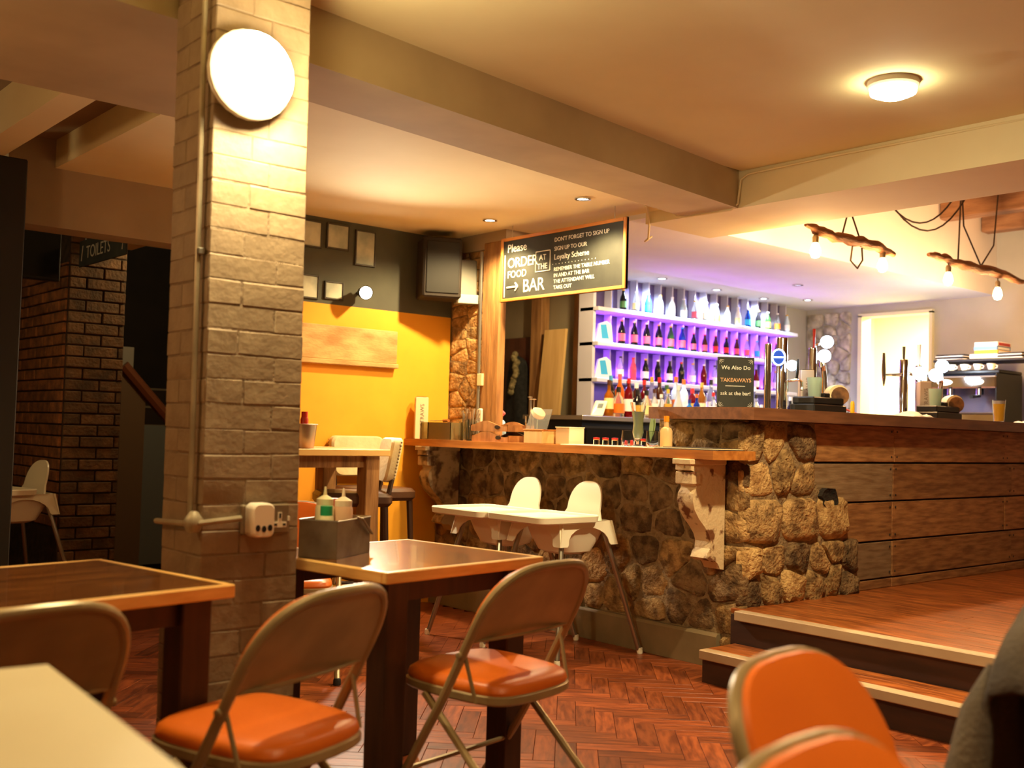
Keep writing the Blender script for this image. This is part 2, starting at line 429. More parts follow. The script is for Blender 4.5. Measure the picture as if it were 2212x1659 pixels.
def stones(parent, fn, w0, w1, h0, h1, sx, sz, mats, seed, jit=0.30, mort=0.006, depth=0.022, keep=None, rd=2):
    """rubble stones on a wall face; fn(u, z, d) -> xyz with d the height above the face"""
    rnd = random.Random(seed)
    for poly in voronoi(w0, w1, h0, h1, sx, sz, jit, rnd):
        cx = sum(p[0] for p in poly) / len(poly); cz = sum(p[1] for p in poly) / len(poly)
        if keep is not None and not keep(cx, cz): continue
        rad = sum(math.hypot(p[0] - cx, p[1] - cz) for p in poly) / len(poly)
        if rad < 0.022: continue
        k = max(0.5, 1 - mort / rad)
        poly = [(cx + (p[0] - cx) * k, cz + (p[1] - cz) * k) for p in poly]
        poly = chaikin(poly, 2, 0.17 if rd == 2 else 0.09)
        poly = [(p[0] + rnd.uniform(-1, 1) * rad * 0.035, p[1] + rnd.uniform(-1, 1) * rad * 0.035) for p in poly]
        dd = depth * rnd.uniform(0.6, 1.35); rings = []
        tx, tz = rnd.uniform(-0.25, 0.25), rnd.uniform(-0.25, 0.25)
        for (s, d) in ((1.0, -0.02), (0.985, 0.30), (0.90, 0.78), (0.6, 1.0)):
            ring = []
            for p in poly:
                u, z = cx + (p[0] - cx) * s, cz + (p[1] - cz) * s
                e = dd * d
                if d > 0: e += dd * (0.22 * rnd.uniform(-1, 1)) + (u - cx) * tx * d * 0.35 + (z - cz) * tz * d * 0.35
                ring.append(fn(u, z, e if d > 0 else -0.02))
            rings.append(ring)
        mb = MB().rings(rings, cap0=False, cap1=True)
        mb.build('stone', rnd.choice(mats), parent, sharp=50)

# counter wall (rubble) under the serving counter, with the pier that carries the bar top
cw = struct('wall_counter', MB().prism([(3.29, -0.014), (5.85, -0.014), (5.85, 1.05), (3.86, 1.05), (3.86, 1.248), (3.29, 1.248)], lambda u, v, d: (d, u, v), 4.38, 4.66), M_mortar, 'rubble stone wall under the serving counter')
fx = lambda u, z, d: (4.386 - d, u, z)
mixs = [M_stone, M_stone, M_stone2, M_stone2, M_stonepale]
stones(cw, fx, 3.27, 5.85, 0.165, 0.62, 0.20, 0.15, mixs + [M_stone], 3)
stones(cw, fx, 3.27, 5.85, 0.62, 1.048, 0.19, 0.143, [M_stone2, M_stone2, M_stone2, M_stone], 5, depth=0.016)  # mostly dark stones imitate the shade beneath the counter
stones(cw, fx, 3.27, 3.85, 1.05, 1.245, 0.20, 0.10, [M_stone, M_stonepale, M_stone2], 8, depth=0.016)
stones(cw, fx, 3.24, 3.42, 0.0, 0.17, 0.16, 0.16, [M_stone], 81, depth=0.05)
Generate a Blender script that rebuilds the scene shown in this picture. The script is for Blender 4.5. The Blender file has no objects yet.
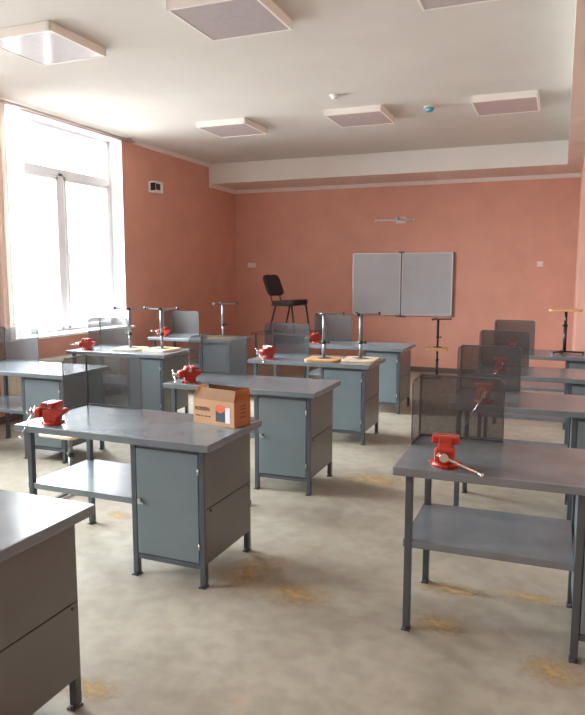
import bpy, bmesh, math, random
from mathutils import Vector, Matrix
random.seed(7)
COL = bpy.context.scene.collection
R = math.radians
H = 0.85
# ------------------------------------------------------------------ materials
def mat(name, base, rough=.5, metal=0., noise=0., nscale=8., col2=None, bump=0., bscale=60., spec=.5, coat=0., emis=None, es=0.):
    m = bpy.data.materials.new(name); m.use_nodes = True
    nt = m.node_tree; b = nt.nodes['Principled BSDF']
    b.inputs['Roughness'].default_value = rough; b.inputs['Metallic'].default_value = metal
    b.inputs['Specular IOR Level'].default_value = spec
    b.inputs['Coat Weight'].default_value = coat
    base = tuple(base) + (1,)
    if noise or col2:
        tc = nt.nodes.new('ShaderNodeTexCoord'); n = nt.nodes.new('ShaderNodeTexNoise')
        n.inputs['Scale'].default_value = nscale; n.inputs['Detail'].default_value = 6
        nt.links.new(tc.outputs['Object'], n.inputs['Vector'])
        r = nt.nodes.new('ShaderNodeValToRGB'); r.color_ramp.elements[0].position = .3; r.color_ramp.elements[1].position = .7
        c2 = tuple(col2) + (1,) if col2 else tuple(min(1, c*(1+noise)) for c in base[:3]) + (1,)
        c1 = base if col2 else tuple(c*(1-noise) for c in base[:3]) + (1,)
        r.color_ramp.elements[0].color = c1; r.color_ramp.elements[1].color = c2
        nt.links.new(n.outputs['Fac'], r.inputs['Fac']); nt.links.new(r.outputs['Color'], b.inputs['Base Color'])
    else: b.inputs['Base Color'].default_value = base
    if bump:
        tc = nt.nodes.new('ShaderNodeTexCoord'); n = nt.nodes.new('ShaderNodeTexNoise')
        n.inputs['Scale'].default_value = bscale; n.inputs['Detail'].default_value = 4
        nt.links.new(tc.outputs['Object'], n.inputs['Vector'])
        bp = nt.nodes.new('ShaderNodeBump'); bp.inputs['Strength'].default_value = bump; bp.inputs['Distance'].default_value = .01
        nt.links.new(n.outputs['Fac'], bp.inputs['Height']); nt.links.new(bp.outputs['Normal'], b.inputs['Normal'])
    if emis:
        b.inputs['Emission Color'].default_value = tuple(emis)+(1,); b.inputs['Emission Strength'].default_value = es
    return m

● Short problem
Leave out the pictures and copy everything else in the records word for word.

● Full response
Keep writing the Blender script for this image. This is part 2, starting at line 429. More parts follow. The script is for Blender 4.5. Measure the picture as if it were 2212x1659 pixels.
def stones(parent, fn, w0, w1, h0, h1, sx, sz, mats, seed, jit=0.30, mort=0.006, depth=0.022, keep=None, rd=2):
    """rubble stones on a wall face; fn(u, z, d) -> xyz with d the height above the face"""
    rnd = random.Random(seed)
    for poly in voronoi(w0, w1, h0, h1, sx, sz, jit, rnd):
        cx = sum(p[0] for p in poly) / len(poly); cz = sum(p[1] for p in poly) / len(poly)
        if keep is not None and not keep(cx, cz): continue
        rad = sum(math.hypot(p[0] - cx, p[1] - cz) for p in poly) / len(poly)
        if rad < 0.022: continue
        k = max(0.5, 1 - mort / rad)
        poly = [(cx + (p[0] - cx) * k, cz + (p[1] - cz) * k) for p in poly]
        poly = chaikin(poly, 2, 0.17 if rd == 2 else 0.09)
        poly = [(p[0] + rnd.uniform(-1, 1) * rad * 0.035, p[1] + rnd.uniform(-1, 1) * rad * 0.035) for p in poly]
        dd = depth * rnd.uniform(0.6, 1.35); rings = []
        tx, tz = rnd.uniform(-0.25, 0.25), rnd.uniform(-0.25, 0.25)
        for (s, d) in ((1.0, -0.02), (0.985, 0.30), (0.90, 0.78), (0.6, 1.0)):
            ring = []
            for p in poly:
                u, z = cx + (p[0] - cx) * s, cz + (p[1] - cz) * s
                e = dd * d
                if d > 0: e += dd * (0.22 * rnd.uniform(-1, 1)) + (u - cx) * tx * d * 0.35 + (z - cz) * tz * d * 0.35
                ring.append(fn(u, z, e if d > 0 else -0.02))
            rings.append(ring)
        mb = MB().rings(rings, cap0=False, cap1=True)
        mb.build('stone', rnd.choice(mats), parent, sharp=50)

# counter wall (rubble) under the serving counter, with the pier that carries the bar top
cw = struct('wall_counter', MB().prism([(3.29, -0.014), (5.85, -0.014), (5.85, 1.05), (3.86, 1.05), (3.86, 1.248), (3.29, 1.248)], lambda u, v, d: (d, u, v), 4.38, 4.66), M_mortar, 'rubble stone wall under the serving counter')
fx = lambda u, z, d: (4.386 - d, u, z)
mixs = [M_stone, M_stone, M_stone2, M_stone2, M_stonepale]
stones(cw, fx, 3.27, 5.85, 0.165, 0.62, 0.20, 0.15, mixs + [M_stone], 3)
stones(cw, fx, 3.27, 5.85, 0.62, 1.048, 0.19, 0.143, [M_stone2, M_stone2, M_stone2, M_stone], 5, depth=0.016)  # mostly dark stones imitate the shade beneath the counter
stones(cw, fx, 3.27, 3.85, 1.05, 1.245, 0.20, 0.10, [M_stone, M_stonepale, M_stone2], 8, depth=0.016)
stones(cw, fx, 3.24, 3.42, 0.0, 0.17, 0.16, 0.16, [M_stone], 81, depth=0.05)
Generate a Blender script that rebuilds the scene shown in this picture. The script is for Blender 4.5. The Blender file has no objects yet.
import bpy, bmesh, math, random
from mathutils import Vector, Matrix
random.seed(7)
COL = bpy.context.scene.collection
R = math.radians
H = 0.85
# ------------------------------------------------------------------ materials
def mat(name, base, rough=.5, metal=0., noise=0., nscale=8., col2=None, bump=0., bscale=60., spec=.5, coat=0., emis=None, es=0.):
    m = bpy.data.materials.new(name); m.use_nodes = True
    nt = m.node_tree; b = nt.nodes['Principled BSDF']
    b.inputs['Roughness'].default_value = rough; b.inputs['Metallic'].default_value = metal
    b.inputs['Specular IOR Level'].default_value = spec
    b.inputs['Coat Weight'].default_value = coat
    base = tuple(base) + (1,)
    if noise or col2:
        tc = nt.nodes.new('ShaderNodeTexCoord'); n = nt.nodes.new('ShaderNodeTexNoise')
        n.inputs['Scale'].default_value = nscale; n.inputs['Detail'].default_value = 6
        nt.links.new(tc.outputs['Object'], n.inputs['Vector'])
        r = nt.nodes.new('ShaderNodeValToRGB'); r.color_ramp.elements[0].position = .3; r.color_ramp.elements[1].position = .7
        c2 = tuple(col2) + (1,) if col2 else tuple(min(1, c*(1+noise)) for c in base[:3]) + (1,)
        c1 = base if col2 else tuple(c*(1-noise) for c in base[:3]) + (1,)
        r.color_ramp.elements[0].color = c1; r.color_ramp.elements[1].color = c2
        nt.links.new(n.outputs['Fac'], r.inputs['Fac']); nt.links.new(r.outputs['Color'], b.inputs['Base Color'])
    else: b.inputs['Base Color'].default_value = base
    if bump:
        tc = nt.nodes.new('ShaderNodeTexCoord'); n = nt.nodes.new('ShaderNodeTexNoise')
        n.inputs['Scale'].default_value = bscale; n.inputs['Detail'].default_value = 4
        nt.links.new(tc.outputs['Object'], n.inputs['Vector'])
        bp = nt.nodes.new('ShaderNodeBump'); bp.inputs['Strength'].default_value = bump; bp.inputs['Distance'].default_value = .01
        nt.links.new(n.outputs['Fac'], bp.inputs['Height']); nt.links.new(bp.outputs['Normal'], b.inputs['Normal'])
    if emis:
        b.inputs['Emission Color'].default_value = tuple(emis)+(1,); b.inputs['Emission Strength'].default_value = es
    return m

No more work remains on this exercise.